Hablar de enajenación del patrimonio público en el caso de la privatización de las empresas públicas pudiera ser un bonito lema político en los tiempos de campaña permanente a que nos tienen acostumbrados los partidos políticos. Pero definitivamente esa clase de retórica carece ya de lugar en el ámbito de la moderna economía e incluso en la discusión de los temas fundamentales en las relaciones entre los estados.
Francois Mitterrand, a pesar de su muy “avanzado” y radical proyecto común con el partido comunista francés en los tiempos en que era candidato presidencial, fue después quien impulsó el traspaso de ciertas empresas y actividades públicas a la esfera privada, con excelentes resultados para los franceses. Fue otro socialista, Felipe González, quien en España libró a sus compatriotas de la tiranía derivada del control estatal de empresas de servicio público. Y un socialista más, el presidente Lagos, en Chile, quien promovió un tratado de libre comercio con Estados Unidos, que a los dos primeros años de ejecución ya daba a ese país oportunidades que parecían imposibles antes del acuerdo.

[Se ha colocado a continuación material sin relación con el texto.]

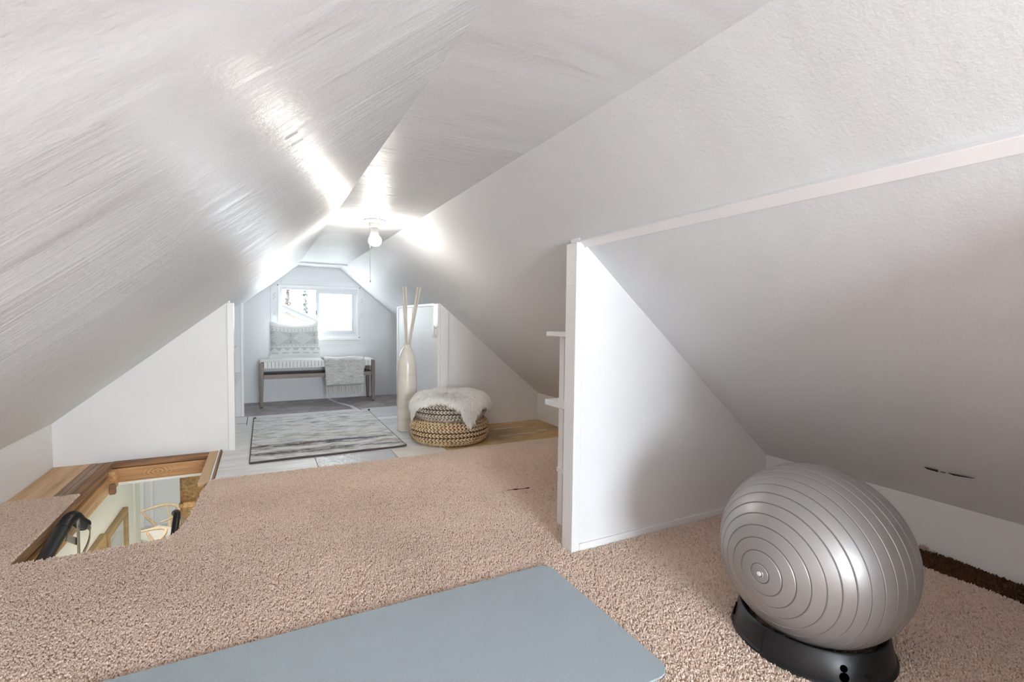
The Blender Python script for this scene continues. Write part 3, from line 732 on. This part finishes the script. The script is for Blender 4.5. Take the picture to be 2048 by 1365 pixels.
# cushion
def cushion(front):
    def f(u, v):
        s = 2*u-1; t = 2*v-1
        pinch = .055
        wx = .247*s*(1-pinch*(1-t*t))+0; hz = .205*t*(1-pinch*1.3*(1-s*s))
        th = .085*max(0, (1-abs(s)**2.6))**.55*max(0, (1-abs(t)**2.6))**.55
        sag = -.018*(1-s*s)*max(0, t)
        z = hz+sag; y = th*(-1 if front else .75)
        wr = .004*math.sin(9*s+5*t)*max(0, -t)*max(0, -s)*2.5
        y += wr
        a = math.radians(14); zz = z*math.cos(a)-y*0; yy = y+z*math.sin(a)
        X_ = wx+(.012*t if s < 0 else .0)
        return (.322-.0+X_-.010*t, 5.635+yy, BH+.216+zz)
    return f
cu = thing('cushion', (.32, 5.60, BH), 'light grey geometric patterned square cushion leaning on the bench', 'cushion')
b = MB().grid(cushion(True), 28, 26); b2 = MB().grid(cushion(False), 28, 26)
b.build('cover', MAT['cushion'], cu, smooth=True, fix=False, angle=180)
b2.build('back_cover', MAT['strap'], cu, smooth=True, fix=False, angle=180)
# throw over the bench
tx0, tx1 = .585, 1.005
def throw(u, v):
    x = tx0+(tx1-tx0)*u; L_ = [(5.68, BH+.010), (5.60, BH+.018), (5.48, BH+.022), (5.43, BH+.020), (5.405, BH+.004), (5.40, BH-.05), (5.398, .33), (5.396, .205)]
    t = v*(len(L_)-1); i = min(int(t), len(L_)-2); a = t-i
    y = L_[i][0]*(1-a)+L_[i+1][0]*a; z = L_[i][1]*(1-a)+L_[i+1][1]*a
    hang = max(0, (v-.5)*2)
    y += -.006*math.sin(u*15+1)*hang-.004*math.sin(u*31)*hang
    z += .004*math.sin(u*9+v*5)*(1-hang)
    x += .022*hang*(1-u)*.9-.012*hang*u
    z += .018*hang*(u-.5)*.4
    return (x, y, z)
tw = thing('throw_blanket', ((tx0+tx1)/2, 5.5, BH), 'grey heathered throw with knotted fringe folded over the bench', 'blanket')
MB().grid(throw, 44, 42).build('cloth', MAT['throw'], tw, smooth=True, fix=False, solid=.014, angle=180)
for i in range(22):
    u = (i+.5)/22; p = Vector(throw(u, 1.0)); j = random.uniform(-.006, .006)
    k = MB().lathe([(.0, .006), (.0065, .002), (.006, -.006), (.0, -.010)], p+Vector((0, -.004, -.004)), 8).build('knot', MAT['knot'], tw, smooth=True)
    b = MB()
    for s in range(3):
        q = p+Vector((random.uniform(-.003, .003), random.uniform(-.003, .003)-.003, -.008))
        ln = random.uniform(.085, .115)
        b.tube([q, q+Vector((j*.4+(s-1)*.003, -.003, -ln*.5)), q+Vector((j+(s-1)*.006+random.uniform(-.004, .004), random.uniform(-.006, .006), -ln))], [.0028, .0032, .0016], 5)
    b.build('tassel', MAT['fringe'], tw, smooth=True)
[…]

La enseñanza más importante de estos tiempos es la necesidad de flexibilizar los esquemas rígidos de análisis e interpretación, principalmente en el campo del ejercicio económico. Muchos de los problemas que han afectado a la nación, como a una gran cantidad de países, están relacionados con la obsesión y el apego a tabúes ideológicos que fomentaron la falsa creencia de que el Estado y el interés público, bajo todas las circunstancias, son una misma cosa.
La experiencia ha mostrado, por el contrario, que la corrupción y el despilfarro del patrimonio público han estado muy asociados tradicionalmente a la idea de que los políticos y los administradores estatales son los guardianes más idóneos de los bienes de la colectividad. La privatización, en su concepto moderno y bien llevada, puede librarnos de ese enorme y pesado lastre histórico.